I’ve got so many rejection letters. From companies like Apple and Microsoft, even Buffer and Atlassian and a bunch of Aussie VC firms. From record labels like Sony, EMI, Victory, Dischord…from publishers, from agents, from art galleries, from DC Comics and Marvel, from Twitter, Facebook, Google, Instagram, LinkedIn, from MySpace back in the day, and from TIME magazine years before they approached me to invite me to write for Motto.

Every single one of those rejections hit me like a metric fuck tonne of bricks. I felt like I was a failure, every single time. And you know what? I probably sat down in the shower, drinking Budweiser and listening to Tom Waits, because I have a glorious track record of being really shit at handling emotional let downs in a positive way. But I digress.

When I set myself up to meet those rejections, by relying on the gatekeepers to tell me whether or not I had their permission to be somebody and do something, I was committing to the possibility of feeling like absolute shit. I was committing myself to someone telling me No. I wasn’t telling myself Yes at all.

I try never to rely on gatekeepers anymore. I don’t pin my hopes on them. I want them to help me out, sure — I want the opportunities they can give me. But there’s no way I want to make their permission the be-all and end-all.

That’s why I don’t just chase publishing opportunities. I get out and make publishing opportunities.

That’s why I don’t just wait for people to let me speak.
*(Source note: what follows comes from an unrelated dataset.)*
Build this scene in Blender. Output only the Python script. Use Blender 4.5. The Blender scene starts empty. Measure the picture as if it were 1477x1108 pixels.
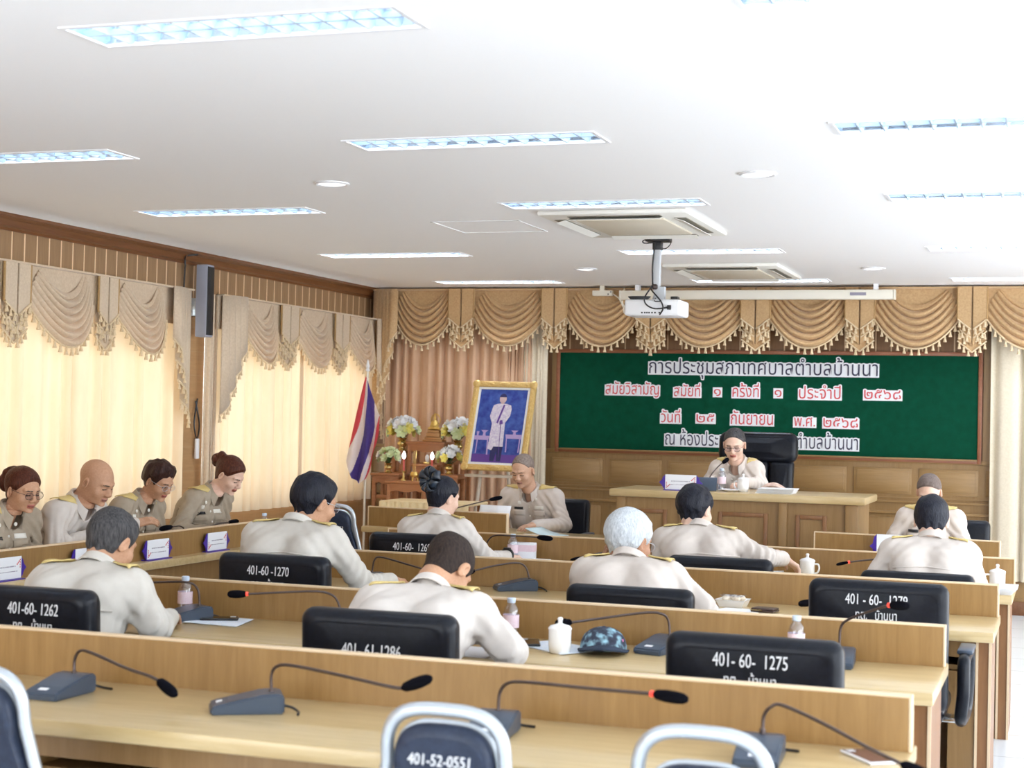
import bpy, bmesh, math, random
import numpy as np
from mathutils import Vector, Matrix, Euler

# ------------------------------------------------------------------ camera
scene = bpy.context.scene
COL = scene.collection
cam_data = bpy.data.cameras.new('camera')
cam = bpy.data.objects.new('camera', cam_data)
COL.objects.link(cam)
cam.matrix_world = Matrix((
    (0.94509211, -0.01533304, 0.32644417, 0.0),
    (0.32597503, -0.02687614, -0.94499627, 0.0),
    (0.02326323, 0.99952117, -0.02040224, 1.632),
    (0, 0, 0, 1)))
cam_data.sensor_fit = 'HORIZONTAL'
cam_data.sensor_width = 36.0
cam_data.lens = 56.563
cam_data.clip_start = 0.05
cam_data.clip_end = 200
cam_data.dof.use_dof = True
cam_data.dof.focus_distance = 9.5
cam_data.dof.aperture_fstop = 4.2
scene.camera = cam

# ------------------------------------------------------------------ light
world = bpy.data.worlds.new('daylight')
scene.world = world
world.use_nodes = True
wb = world.node_tree.nodes['Background']
wb.inputs['Color'].default_value = (0.90, 0.95, 1.0, 1)
wb.inputs['Strength'].default_value = 4.7
sun = bpy.data.lights.new('sun', 'SUN')
sun.energy = 1.6
sun.angle = math.radians(6)
sun.color = (1.0, 0.93, 0.82)
sun_o = bpy.data.objects.new('sun', sun)
COL.objects.link(sun_o)
sun_o.rotation_euler = Vector((0.86, 0.16, -0.48)).to_track_quat('-Z', 'Y').to_euler()
scene.view_settings.view_transform = 'Standard'
scene.view_settings.look = 'None'
scene.view_settings.gamma = 1.0
scene.view_settings.use_curve_mapping = False
scene.view_settings.exposure = 0.38
scene.cycles.max_bounces = 8
scene.cycles.diffuse_bounces = 5
scene.cycles.glossy_bounces = 3
scene.cycles.transmission_bounces = 5
scene.cycles.transparent_max_bounces = 8
scene.cycles.sample_clamp_indirect = 6.0
scene.cycles.caustics_reflective = False
scene.cycles.caustics_refractive = False
scene.cycles.use_denoising = True

PI = math.pi
R = math.radians
rnd = random.Random(7)

# ------------------------------------------------------------------ mesh helpers
class MB:
    def __init__(self):
        self.v, self.f, self.M = [], [], Matrix()
        self.mi, self.cur = [], 0

    def add(self, verts, faces):
        o = len(self.v)
        M = self.M
        self.v.extend([tuple(M @ Vector(p)) for p in verts])
        flip = M.determinant() < 0
        for f in faces:
            f = [i + o for i in f]
            self.f.append(f[::-1] if flip else f)
            self.mi.append(self.cur)
        return self

    def at(self, loc=(0, 0, 0), rot=(0, 0, 0), sc=(1, 1, 1)):
        self.M = Matrix.Translation(loc) @ Euler(rot).to_matrix().to_4x4() @ Matrix.Diagonal((*sc, 1))
        return self

    def box(self, lo, hi, bev=0.0, seg=2):
        c = [(a + b) / 2 for a, b in zip(lo, hi)]
        s = [abs(b - a) for a, b in zip(lo, hi)]
        bev = min(bev, min(s) * 0.49)
        if bev <= 0:
            x0, y0, z0 = lo
            x1, y1, z1 = hi
            return self.add([(x0, y0, z0), (x1, y0, z0), (x1, y1, z0), (x0, y1, z0), (x0, y0, z1), (x1, y0, z1), (x1, y1, z1), (x0, y1, z1)],
                            [(0, 3, 2, 1), (4, 5, 6, 7), (0, 1, 5, 4), (1, 2, 6, 5), (2, 3, 7, 6), (3, 0, 4, 7)])
        bm = bmesh.new()
        bmesh.ops.create_cube(bm, size=1.0)
        for v in bm.verts:
            v.co = Vector((v.co.x * s[0] + c[0], v.co.y * s[1] + c[1], v.co.z * s[2] + c[2]))
        bmesh.ops.bevel(bm, geom=list(bm.edges), offset=bev, segments=seg, profile=0.5, affect='EDGES')
        self.addbm(bm)
        return self

    def addbm(self, bm):
        bm.verts.index_update()
        self.add([v.co[:] for v in bm.verts], [[v.index for v in f.verts] for f in bm.faces])
        bm.free()

    def grid(self, rows, closed_u=False, closed_v=False, flip=False):
        n, m = len(rows), len(rows[0])
        vs = [p for r in rows for p in r]
        fs = []
        for i in range(n if closed_v else n - 1):
            for j in range(m if closed_u else m - 1):
                a, b = i * m + j, i * m + (j + 1) % m
                d, c = ((i + 1) % n) * m + j, ((i + 1) % n) * m + (j + 1) % m
                fs.append((a, d, c, b) if flip else (a, b, c, d))
        return self.add(vs, fs)

    def lathe(self, prof, n=20, c=(0, 0, 0), capb=True, capt=True):
        rows = [[(c[0] + r * math.cos(2 * PI * k / n), c[1] + r * math.sin(2 * PI * k / n), c[2] + z) for k in range(n)] for r, z in prof]
        self.grid(rows, closed_u=True)
        if capb:
            self.add(rows[0], [list(range(n))[::-1]])
        if capt:
            self.add(rows[-1], [list(range(n))])
        return self

    def tube(self, pts, r, n=8, cap=True, closed=False, flat=1.0):
        P = [Vector(p) for p in pts]
        k = len(P)
        rs = r if isinstance(r, (list, tuple)) else [r] * k
        rows, ref = [], None
        for i in range(k):
            if closed:
                t = P[(i + 1) % k] - P[i - 1]
            else:
                t = P[min(i + 1, k - 1)] - P[max(i - 1, 0)]
            t = t.normalized() if t.length > 1e-9 else Vector((0, 0, 1))
            if ref is None:
                ref = Vector((0, 0, 1)) if abs(t.z) < 0.9 else Vector((1, 0, 0))
            a = (ref - t * ref.dot(t))
            a = a.normalized() if a.length > 1e-6 else t.orthogonal().normalized()
            ref = a
            b = t.cross(a)
            rows.append([tuple(P[i] + a * (rs[i] * flat * math.cos(2 * PI * q / n)) + b * (rs[i] * math.sin(2 * PI * q / n))) for q in range(n)])
        self.grid(rows, closed_u=True, closed_v=closed)
        if cap and not closed:
            self.add(rows[0], [list(range(n))[::-1]])
            self.add(rows[-1], [list(range(n))])
        return self

    def ball(self, c, r, n=10, m=7, sc=(1, 1, 1)):
        rows = []
        for i in range(1, m):
            th = PI * i / m
            rows.append([(c[0] + r * sc[0] * math.sin(th) * math.cos(2 * PI * k / n), c[1] + r * sc[1] * math.sin(th) * math.sin(2 * PI * k / n), c[2] - r * sc[2] * math.cos(th)) for k in range(n)])
        self.grid(rows, closed_u=True)
        self.add(rows[0] + [(c[0], c[1], c[2] - r * sc[2])], [(( j + 1) % n, j, n) for j in range(n)])
        self.add(rows[-1] + [(c[0], c[1], c[2] + r * sc[2])], [(j, (j + 1) % n, n) for j in range(n)])
        return self

    def prism(self, poly, d0, d1, axis='Y'):
        """poly in two axes, extruded along the third."""
        def mk(a, b, d):
            return {'Y': (a, d, b), 'Z': (a, b, d), 'X': (d, a, b)}[axis]
        n = len(poly)
        vs = [mk(a, b, d0) for a, b in poly] + [mk(a, b, d1) for a, b in poly]
        fs = [list(range(n)), list(range(2 * n - 1, n - 1, -1))]
        fs += [(i, i + n, (i + 1) % n + n, (i + 1) % n) for i in range(n)]
        bm = bmesh.new()
        bv = [bm.verts.new(v) for v in vs]
        for f in fs:
            bm.faces.new([bv[i] for i in f])
        bmesh.ops.recalc_face_normals(bm, faces=list(bm.faces))
        self.addbm(bm)
        return self

    def build(self, name, mat, parent=None, smooth=35, loc=None):
        me = bpy.data.meshes.new(name)
        me.from_pydata(self.v, [], self.f)
        mats = mat if isinstance(mat, (list, tuple)) else [mat]
        for m in mats:
            me.materials.append(m)
        if len(mats) > 1:
            me.polygons.foreach_set('material_index', self.mi)
        me.update()
        if smooth:
            me.shade_smooth()
            if smooth < 180:
                me.set_sharp_from_angle(angle=R(smooth))
        o = bpy.data.objects.new(name, me)
        COL.objects.link(o)
        if parent is not None:
            o.parent = parent
        if loc is not None:
            o.location = loc
        return o


def tag(o, label=None, cat=None, group=None, kind=None):
    if label:
        o['label'] = label
    if cat:
        o['category'] = cat
    if group:
        o['group'] = group
    if kind:
        o['kind'] = kind
    return o


def thing(name, label, cat, loc=(0, 0, 0), rotz=0.0, group=None):
    o = bpy.data.objects.new(name, None)
    o.empty_display_size = 0.1
    COL.objects.link(o)
    o.location = loc
    o.rotation_euler = (0, 0, rotz)
    return tag(o, label, cat, group)


def kids(o):
    return [c for c in COL.objects if c.parent is o]


def dup(o, loc, rotz=0.0, label=None, group=None):
    r = o.copy()
    COL.objects.link(r)
    r.location = loc
    r.rotation_euler = (0, 0, rotz)
    if label:
        r['label'] = label
    if group:
        r['group'] = group
    for ch in kids(o):
        c = ch.copy()
        COL.objects.link(c)
        c.parent = r
        for g in kids(ch):
            d = g.copy()
            COL.objects.link(d)
            d.parent = c
    return r


def text_mesh(body, size=1.0, ext=0.0, off=0.0, align='CENTER'):
    cu = bpy.data.curves.new('lettering', 'FONT')
    cu.body = body
    cu.size = size
    cu.extrude = ext
    cu.offset = off
    cu.align_x = align
    cu.resolution_u = 3
    o = bpy.data.objects.new('lettering', cu)
    COL.objects.link(o)
    bpy.context.view_layer.update()
    dg = bpy.context.evaluated_depsgraph_get()
    ob = o.evaluated_get(dg)
    me = ob.to_mesh()
    vs = [tuple(v.co) for v in me.vertices]
    fs = [list(p.vertices) for p in me.polygons]
    ob.to_mesh_clear()
    bpy.data.objects.remove(o)
    bpy.data.curves.remove(cu)
    return vs, fs


def text(name, body, size, mat, loc, rot, parent=None, ext=0.0012, sx=1.0, off=0.0, align='CENTER'):
    vs, fs = text_mesh(body, size, ext, off, align)
    b = MB()
    b.add([(p[0] * sx, p[1], p[2]) for p in vs], fs)
    o = b.build(name, mat, parent, 0, loc)
    o.rotation_euler = rot
    return o


# ------------------------------------------------------------------ materials
def mat_new(name, col, rough=0.5, metal=0.0, spec=0.5, coat=0.0, emit=None, es=1.0):
    m = bpy.data.materials.new(name)
    m.use_nodes = True
    b = m.node_tree.nodes['Principled BSDF']
    b.inputs['Base Color'].default_value = (*col, 1)
    b.inputs['Roughness'].default_value = rough
    b.inputs['Metallic'].default_value = metal
    b.inputs['Specular IOR Level'].default_value = spec
    b.inputs['Coat Weight'].default_value = coat
    if emit:
        b.inputs['Emission Color'].default_value = (*emit, 1)
        b.inputs['Emission Strength'].default_value = es
    return m


def nodes_of(m):
    return m.node_tree.nodes, m.node_tree.links, m.node_tree.nodes['Principled BSDF']


def noise_colour(m, c1, c2, scale=(6, 6, 6), nscale=3.0, detail=4.0, rough=0.6, bump=0.0, bscale=None, c3=None, dist=0.0):
    """base colour between two tones from a stretched noise in object space, with optional bump"""
    N, L, b = nodes_of(m)
    tc = N.new('ShaderNodeTexCoord')
    mp = N.new('ShaderNodeMapping')
    mp.inputs['Scale'].default_value = scale
    L.new(tc.outputs['Object'], mp.inputs['Vector'])
    nz = N.new('ShaderNodeTexNoise')
    nz.inputs['Scale'].default_value = nscale
    nz.inputs['Detail'].default_value = detail
    nz.inputs['Roughness'].default_value = rough
    nz.inputs['Distortion'].default_value = dist
    L.new(mp.outputs['Vector'], nz.inputs['Vector'])
    cr = N.new('ShaderNodeValToRGB')
    cr.color_ramp.elements[0].position = 0.3
    cr.color_ramp.elements[0].color = (*c1, 1)
    cr.color_ramp.elements[1].position = 0.7
    cr.color_ramp.elements[1].color = (*c2, 1)
    if c3:
        e = cr.color_ramp.elements.new(0.5)
        e.color = (*c3, 1)
    L.new(nz.outputs['Fac'], cr.inputs['Fac'])
    L.new(cr.outputs['Color'], b.inputs['Base Color'])
    if bump:
        n2 = nz
        if bscale:
            n2 = N.new('ShaderNodeTexNoise')
            n2.inputs['Scale'].default_value = bscale
            n2.inputs['Detail'].default_value = 3
            L.new(tc.outputs['Object'], n2.inputs['Vector'])
        bp = N.new('ShaderNodeBump')
        bp.inputs['Strength'].default_value = bump
        bp.inputs['Distance'].default_value = 0.01
        L.new(n2.outputs['Fac'], bp.inputs['Height'])
        L.new(bp.outputs['Normal'], b.inputs['Normal'])
    return m, cr


def wood(name, c1, c2, axis='X', rough=0.38, coat=0.15, fine=1.0):
    m = mat_new(name, c1, rough, coat=coat)
    s = {'X': (0.7, 9, 9), 'Y': (9, 0.7, 9), 'Z': (9, 9, 0.7)}[axis]
    s = tuple(k * fine for k in s)
    noise_colour(m, c1, c2, s, 4.0, 6.0, 0.65, dist=0.6)
    return m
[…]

I make my own opportunities by booking a room and telling people to come and hear me talk.

That’s why I don’t just pitch investors for Creatomic, I fund it myself so that the only person who I have to rely on to say Yes is me.

Those ways of avoiding the gatekeeper are possible because I have the online tools necessary to communicate with anyone and everyone at any given time. I don’t totally reject the outside help of the people who can help me, but I also don’t rely on it entirely and sit around wishing I had someone tell me Yes.

While I’m waiting to hear that Yes, I’m giving myself permission every day to get out there and get it done.